Se os bancos, que mal voltaram a ficar sobre seus próprios pés, enfrentarem novos problemas de solvência por causa das dívidas soberana e privada, a crise se realimentará de um modo perverso.
Diante da situação ainda instável, as autoridades financeiras capitaneadas pelo BIS devem impor regras mais severas de capitalização, alavancagem e operação aos bancos, que muito provavelmente terão que se desfazer dos negócios com carteira proprietária de investimento, em que aplicam seu próprio capital.
De acordo com estimativas feitas pela associação mundial dos bancos, o International Institute of Finance (IIF), as exigências do BIS obrigarão o setor financeiro a reforçar seus fundos em pouco mais de US$ 6 trilhões em um prazo de cinco anos, sendo US$ 700 bilhões em capital e o restante em títulos de dívida de longo prazo.
Os bancos consideram muito exíguo o prazo de ajuste e já estão pedindo mudanças, especialmente mais tempo para enquadrarem-se. A situação instável na zona do euro, com ameaça de calote e aperto no interbancário, reforça a posição dos bancos.

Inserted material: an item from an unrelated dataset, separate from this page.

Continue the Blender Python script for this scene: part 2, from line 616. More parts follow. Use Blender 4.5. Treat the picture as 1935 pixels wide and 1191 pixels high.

Em reunião realizada na semana passada, o IIF usou mão pesada e alertou que as novas regras do BIS reduzirão o crescimento econômico em três pontos percentuais nos próximos cinco anos na zona do euro, Estados Unidos e Japão; e quase 10 milhões de empregos deixarão de ser criados.
No total, o impacto será de quase US$ 2 trilhões. A região mais atingida, de acordo com as simulações do IIF, será a zona do euro, cujo PIB perderá 4,3% nos próximos cinco anos, o equivalente a US$ 920 bilhões. Nos Estados Unidos, a perda será de 2,6%, equivalente a US$ 950 bilhões; e no Japão, de 1,9% ou US$ 130 bilhões. Foi como falar de corda na casa de enforcado.